We show the stronger condition that $x^3 - 3x + 1$ has one root in $\mathbb F_p$ if $p = 3$, three roots in $\mathbb F_p$ if $p \equiv \pm 1 \pmod{18}$, and no roots in $\mathbb F_p$ otherwise. When $p = 3$, the only root is $x = 2$, from now on, assume $p \neq 3$. Throughout, let $\omega$ be a root of $\Phi_{18}$ and $\sigma$ be the Frobenius automorphism sending $x$ to $x^p$. Solving the cubic shows $x^3 - 3x + 1$ has roots $-(\omega + \omega^{-1})$, $-(\omega^5 + \omega^{-5})$, and $-(\omega^7 + \omega^{-7})$. Since $\operatorname{Gal}(\mathbb F_p(\omega)/\mathbb F_p) = \{\operatorname{id},\sigma,\dots,\sigma^{\operatorname{ord}_{18}(p)}\}$, the degree of the field extension $\mathbb F_p(\omega)/\mathbb F_p$ is $1$ if $p \equiv 1 \pmod{18}$, $2$ if $p \equiv -1 \pmod{18}$, and $3$ or $6$ otherwise. We show $\omega + \omega^{-1} \not\in \mathbb F_p$ if $p \not\equiv \pm 1 \pmod{18}$, which is enough since $\mathbb F_p(\omega)$ is Galois. We have \[3 \ge [\mathbb F_p(\omega) : \mathbb F_p] = [\mathbb F_p(\omega) : \mathbb F_p(\omega + \omega^{-1})][\mathbb F_p(\omega + \omega^{-1}) : \mathbb F_p] \ge 2[\mathbb F_p(\omega + \omega^{-1}) : \mathbb F_p],\]so $\mathbb F_p(\omega + \omega^{-1})/\mathbb F_p$ is nontrivial and $\omega + \omega^{-1} \not\in \mathbb F_p$. We show $\omega + \omega^{-1} \in \mathbb F_p$ if $p \equiv \pm 1 \pmod{18}$, which is enough since $\mathbb F_p(\omega)/\mathbb F_p$ is Galois. If $p \equiv 1 \pmod{18}$, $\omega \in \mathbb F_p$ and we are done. If $p \equiv -1 \pmod{18}$, the minimal polynomial of $\omega$ is \[(x - \omega)(x - \sigma(\omega)) = x^2 - (\omega + \omega^p)x + \omega^{p + 1} = x^2 - (\omega + \omega^{-1})x + 1.\]But the minimal polynomial has coefficients in $\mathbb F_p$, so $\omega + \omega^{-1}$ is in $\mathbb F_p$.

relevant: IMC 2020 P6

Set $a=t+\tfrac1t$ for $t$ in $\Bbb F_{p^2}$ so $t^3+1+\tfrac1{t^3}=0$ or $t^6+t^3+1=0$. If $t$ is a root of $x^3-1$ and $x^6+x^3+1$ then $x$ is a root of $3$ so $p=3$. Otherwise $t$ has order $9$, so since $t^{p^2-1}=1$ we have $9\mid p^2-1$ or $p\equiv\pm1\pmod9$.

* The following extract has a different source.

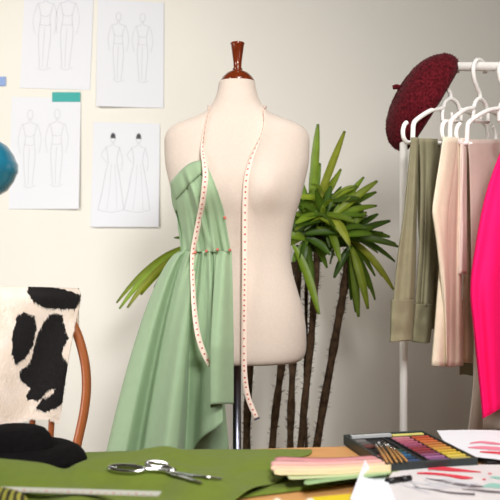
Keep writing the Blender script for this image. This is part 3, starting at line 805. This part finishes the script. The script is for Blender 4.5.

OronSH wrote: Set $a=t+\tfrac1t$ for $t$ in $\Bbb F_{p^2}$ so $t^3+1+\tfrac1{t^3}=0$ or $t^6+t^3+1=0$. If $t$ is a root of $x^3-1$ and $x^6+x^3+1$ then $x$ is a root of $3$ so $p=3$. Otherwise $t$ has order $9$, so since $t^{p^2-1}=1$ we have $9\mid p^2-1$ or $p\equiv\pm1\pmod9$. very nice!